O Rex gentium, “Ó Rei dos gentios”, portanto, refere-se à Ascensão, a Pentecostes e à fundação da Igreja. Na festa da Ascensão, as primeiras palavras da antífona do Magnificat nas II Vésperas são O Rex gloriæ, cantadas no mesmo modo e com as mesmas notas do início das Antífonas do Ó. Estas são as duas únicas antífonas do antigo corpus em geral usadas em todo o rito romano que começam com essas palavras. A palavra gloriæ, “da glória”, é substituída por gentium, “dos gentios”, para simbolizar as nações que passam a fazer parte da Igreja, começando pela pregação dos Apóstolos às nações de diferentes línguas em Pentecostes. 

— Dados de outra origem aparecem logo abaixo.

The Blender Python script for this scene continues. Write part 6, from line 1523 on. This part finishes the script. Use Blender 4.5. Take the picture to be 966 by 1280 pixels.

Cristo é, portanto, o desideratus earum, “o desejado delas [das nações]”, palavras retiradas da profecia de Ageu 2,8, na qual Deus diz que encherá sua casa, isto é, a Igreja, com glória quando levantar todas as nações. Ele também é chamado de lapis angularis, “pedra angular”, em referência à pedra rejeitada pelos construtores no Salmo 117, e também ao hino de Laudes para a dedicação de uma igreja: Angularis fundamentum, “Cristo é enviado como pedra angular e fundamento”. 

Na manhã do dia 23 de dezembro, a Igreja canta o Benedictus com a antífona: “Cumpriram-se todas as coisas ditas pelo anjo sobre a Virgem Maria”. Assim, a última Antífona do Ó, O Emmanuel, se refere a Cristo como “Deus está conosco”, nome da criança cuja vinda fora profetizada por Isaías ao dizer: “A virgem conceberá e dará à luz um filho”.

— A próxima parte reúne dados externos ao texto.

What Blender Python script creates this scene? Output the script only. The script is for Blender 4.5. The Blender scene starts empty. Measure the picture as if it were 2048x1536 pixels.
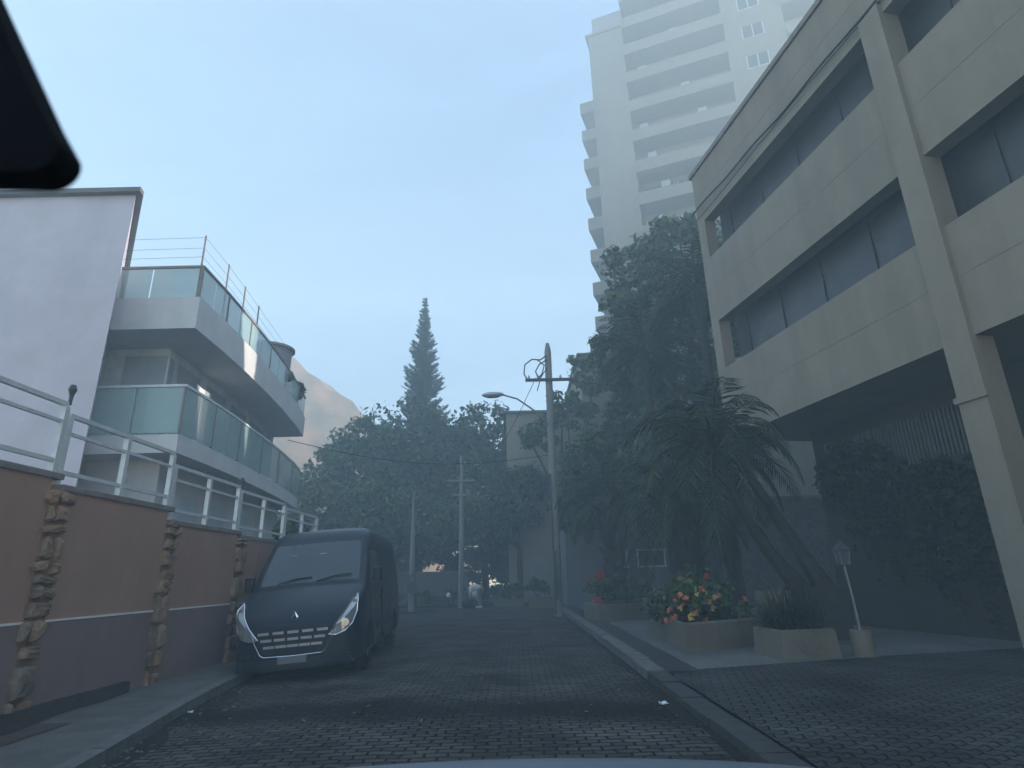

Daí seguem os títulos: “nosso rei e legislador, esperança das nações e seu Salvador”. Na antífona anterior, a palavra desideratus, “o desejado” (das nações) é um particípio passado, indicando que a espera das nações pela primeira vinda de Cristo chegou ao fim. Aqui, Ele é a “esperança das nações”. A palavra latina exspectatio indica uma ação contínua, enquanto esperamos a segunda vinda de Cristo, que “deverá vir novamente na glória para julgar os vivos e os mortos, e seu reino não terá fim”. Isso nos leva outra vez a um tema presente desde o início do Advento, que recorda a primeira vinda de Cristo na plenitude dos tempos e sua segunda vinda no fim do mundo.

Referências

  1. El Año Litúrgico, v. 1: Advento y Navidad. Burgos: Aldecoa, 1954, p. 632s, tradução nossa.